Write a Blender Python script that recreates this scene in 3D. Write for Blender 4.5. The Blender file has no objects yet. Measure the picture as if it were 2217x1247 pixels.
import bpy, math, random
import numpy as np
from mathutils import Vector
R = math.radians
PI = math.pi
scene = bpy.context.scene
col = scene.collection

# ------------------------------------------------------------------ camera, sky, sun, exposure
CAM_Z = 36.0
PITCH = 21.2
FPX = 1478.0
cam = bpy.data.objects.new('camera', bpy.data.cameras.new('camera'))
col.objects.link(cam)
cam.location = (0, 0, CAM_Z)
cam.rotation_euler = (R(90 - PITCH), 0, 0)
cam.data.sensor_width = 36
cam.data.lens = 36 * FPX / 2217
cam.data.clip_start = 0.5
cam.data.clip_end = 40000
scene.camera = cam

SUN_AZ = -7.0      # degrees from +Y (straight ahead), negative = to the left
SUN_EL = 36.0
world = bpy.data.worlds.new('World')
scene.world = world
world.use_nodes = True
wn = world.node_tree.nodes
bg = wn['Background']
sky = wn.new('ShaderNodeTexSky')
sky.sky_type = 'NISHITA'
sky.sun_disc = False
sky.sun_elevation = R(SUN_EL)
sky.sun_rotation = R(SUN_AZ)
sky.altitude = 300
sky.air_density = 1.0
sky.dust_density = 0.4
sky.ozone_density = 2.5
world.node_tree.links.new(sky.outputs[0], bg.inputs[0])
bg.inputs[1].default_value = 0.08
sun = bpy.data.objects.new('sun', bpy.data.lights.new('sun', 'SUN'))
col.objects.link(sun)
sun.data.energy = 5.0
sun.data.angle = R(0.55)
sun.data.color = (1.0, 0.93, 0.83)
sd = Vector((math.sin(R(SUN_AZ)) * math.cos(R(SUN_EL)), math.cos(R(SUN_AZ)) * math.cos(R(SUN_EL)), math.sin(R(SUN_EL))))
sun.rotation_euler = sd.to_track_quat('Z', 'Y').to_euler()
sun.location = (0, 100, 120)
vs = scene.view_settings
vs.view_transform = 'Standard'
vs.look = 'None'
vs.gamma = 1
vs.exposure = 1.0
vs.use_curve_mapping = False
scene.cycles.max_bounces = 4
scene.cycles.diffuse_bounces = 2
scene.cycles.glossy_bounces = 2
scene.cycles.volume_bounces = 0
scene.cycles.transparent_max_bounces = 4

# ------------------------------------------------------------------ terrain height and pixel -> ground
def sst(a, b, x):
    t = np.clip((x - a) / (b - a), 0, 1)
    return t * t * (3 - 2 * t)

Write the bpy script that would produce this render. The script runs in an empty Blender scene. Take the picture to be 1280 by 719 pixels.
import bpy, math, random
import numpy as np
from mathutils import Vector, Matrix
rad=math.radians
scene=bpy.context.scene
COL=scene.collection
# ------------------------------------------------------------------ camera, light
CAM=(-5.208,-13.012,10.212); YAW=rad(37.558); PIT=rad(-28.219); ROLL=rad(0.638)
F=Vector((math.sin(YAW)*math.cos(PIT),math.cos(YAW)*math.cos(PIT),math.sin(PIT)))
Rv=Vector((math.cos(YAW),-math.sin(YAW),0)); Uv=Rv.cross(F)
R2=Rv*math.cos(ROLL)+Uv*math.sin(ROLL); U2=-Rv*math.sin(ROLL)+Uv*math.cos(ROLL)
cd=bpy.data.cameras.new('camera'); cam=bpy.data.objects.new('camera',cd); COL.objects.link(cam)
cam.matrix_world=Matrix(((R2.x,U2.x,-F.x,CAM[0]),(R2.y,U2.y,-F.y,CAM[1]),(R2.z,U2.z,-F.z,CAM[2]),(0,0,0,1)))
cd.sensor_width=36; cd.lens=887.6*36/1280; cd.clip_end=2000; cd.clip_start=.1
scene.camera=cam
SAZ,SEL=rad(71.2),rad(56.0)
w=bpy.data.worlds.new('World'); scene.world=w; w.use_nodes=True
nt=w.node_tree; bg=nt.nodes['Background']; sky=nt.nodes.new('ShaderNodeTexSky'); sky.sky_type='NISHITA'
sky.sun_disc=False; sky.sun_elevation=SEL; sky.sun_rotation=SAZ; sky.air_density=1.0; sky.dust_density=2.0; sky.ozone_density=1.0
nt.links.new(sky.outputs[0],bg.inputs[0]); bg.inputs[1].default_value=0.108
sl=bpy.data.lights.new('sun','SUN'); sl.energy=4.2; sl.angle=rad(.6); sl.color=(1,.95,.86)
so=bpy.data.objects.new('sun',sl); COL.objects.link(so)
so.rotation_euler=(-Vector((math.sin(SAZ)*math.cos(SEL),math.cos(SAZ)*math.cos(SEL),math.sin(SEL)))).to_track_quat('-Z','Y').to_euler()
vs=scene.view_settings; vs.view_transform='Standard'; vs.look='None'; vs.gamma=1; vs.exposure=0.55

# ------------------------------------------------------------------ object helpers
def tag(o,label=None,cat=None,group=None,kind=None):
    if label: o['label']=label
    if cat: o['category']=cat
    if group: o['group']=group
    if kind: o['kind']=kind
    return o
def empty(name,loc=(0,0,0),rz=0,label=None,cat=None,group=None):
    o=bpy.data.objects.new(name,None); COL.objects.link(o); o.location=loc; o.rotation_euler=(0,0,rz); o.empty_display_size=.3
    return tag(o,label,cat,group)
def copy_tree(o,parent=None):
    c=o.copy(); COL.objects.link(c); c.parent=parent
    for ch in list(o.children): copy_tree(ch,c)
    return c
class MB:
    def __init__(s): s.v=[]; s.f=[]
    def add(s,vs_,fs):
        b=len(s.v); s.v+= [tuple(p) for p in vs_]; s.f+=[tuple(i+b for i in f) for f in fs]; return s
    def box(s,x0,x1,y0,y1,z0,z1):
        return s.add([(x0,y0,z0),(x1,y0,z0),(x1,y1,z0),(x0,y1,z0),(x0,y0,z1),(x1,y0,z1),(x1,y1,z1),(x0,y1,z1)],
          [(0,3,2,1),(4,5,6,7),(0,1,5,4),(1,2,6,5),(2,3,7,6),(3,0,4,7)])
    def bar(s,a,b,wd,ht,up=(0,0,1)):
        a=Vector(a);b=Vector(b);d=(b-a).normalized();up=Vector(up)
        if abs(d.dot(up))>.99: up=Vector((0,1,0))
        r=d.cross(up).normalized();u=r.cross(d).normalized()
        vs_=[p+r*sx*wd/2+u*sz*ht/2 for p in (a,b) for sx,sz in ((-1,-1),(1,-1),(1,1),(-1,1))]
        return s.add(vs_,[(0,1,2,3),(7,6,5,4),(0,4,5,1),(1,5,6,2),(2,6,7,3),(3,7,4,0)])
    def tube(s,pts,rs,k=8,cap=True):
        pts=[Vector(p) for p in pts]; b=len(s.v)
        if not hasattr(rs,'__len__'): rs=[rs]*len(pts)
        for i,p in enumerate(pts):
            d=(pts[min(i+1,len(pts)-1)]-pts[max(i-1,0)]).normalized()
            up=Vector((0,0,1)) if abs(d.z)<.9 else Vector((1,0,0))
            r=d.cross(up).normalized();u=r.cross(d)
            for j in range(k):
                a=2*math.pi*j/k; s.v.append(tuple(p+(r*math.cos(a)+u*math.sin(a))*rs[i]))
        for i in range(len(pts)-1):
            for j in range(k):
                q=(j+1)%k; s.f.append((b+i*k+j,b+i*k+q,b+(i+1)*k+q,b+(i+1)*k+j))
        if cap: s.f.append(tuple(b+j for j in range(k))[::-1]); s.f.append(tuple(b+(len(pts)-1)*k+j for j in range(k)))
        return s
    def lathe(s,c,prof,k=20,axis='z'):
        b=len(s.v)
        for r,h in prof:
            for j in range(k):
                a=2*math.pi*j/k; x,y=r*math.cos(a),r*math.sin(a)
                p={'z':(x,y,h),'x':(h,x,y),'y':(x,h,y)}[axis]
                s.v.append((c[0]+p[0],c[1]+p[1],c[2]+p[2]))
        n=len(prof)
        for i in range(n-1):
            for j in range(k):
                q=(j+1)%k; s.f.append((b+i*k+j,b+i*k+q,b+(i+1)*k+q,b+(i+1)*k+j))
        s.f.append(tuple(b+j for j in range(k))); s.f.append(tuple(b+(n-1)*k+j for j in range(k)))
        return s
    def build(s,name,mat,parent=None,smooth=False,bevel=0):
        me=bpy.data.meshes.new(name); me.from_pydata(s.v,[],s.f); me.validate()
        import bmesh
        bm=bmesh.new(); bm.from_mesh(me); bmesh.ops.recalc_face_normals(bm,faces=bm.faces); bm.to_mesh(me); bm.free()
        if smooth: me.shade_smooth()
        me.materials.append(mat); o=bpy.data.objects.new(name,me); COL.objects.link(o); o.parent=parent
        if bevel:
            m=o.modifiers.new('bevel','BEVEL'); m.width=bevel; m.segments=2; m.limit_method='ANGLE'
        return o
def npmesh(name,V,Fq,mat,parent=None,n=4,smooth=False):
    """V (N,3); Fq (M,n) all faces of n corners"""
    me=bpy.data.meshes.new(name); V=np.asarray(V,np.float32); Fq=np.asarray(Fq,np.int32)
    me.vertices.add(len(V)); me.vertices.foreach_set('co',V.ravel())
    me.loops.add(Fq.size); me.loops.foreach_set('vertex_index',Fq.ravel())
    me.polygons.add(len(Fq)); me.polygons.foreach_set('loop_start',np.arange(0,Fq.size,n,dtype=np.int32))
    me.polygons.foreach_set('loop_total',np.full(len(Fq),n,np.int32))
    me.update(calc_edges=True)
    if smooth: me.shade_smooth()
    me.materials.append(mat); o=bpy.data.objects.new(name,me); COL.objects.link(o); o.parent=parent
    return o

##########

§ **Exercise description**:
Set down verbatim only the lines between the start of the data above and the line with "col = scene.collection", both boundaries included.

§ **Written answer**:
Write a Blender Python script that recreates this scene in 3D. Write for Blender 4.5. The Blender file has no objects yet. Measure the picture as if it were 2217x1247 pixels.
import bpy, math, random
import numpy as np
from mathutils import Vector
R = math.radians
PI = math.pi
scene = bpy.context.scene
col = scene.collection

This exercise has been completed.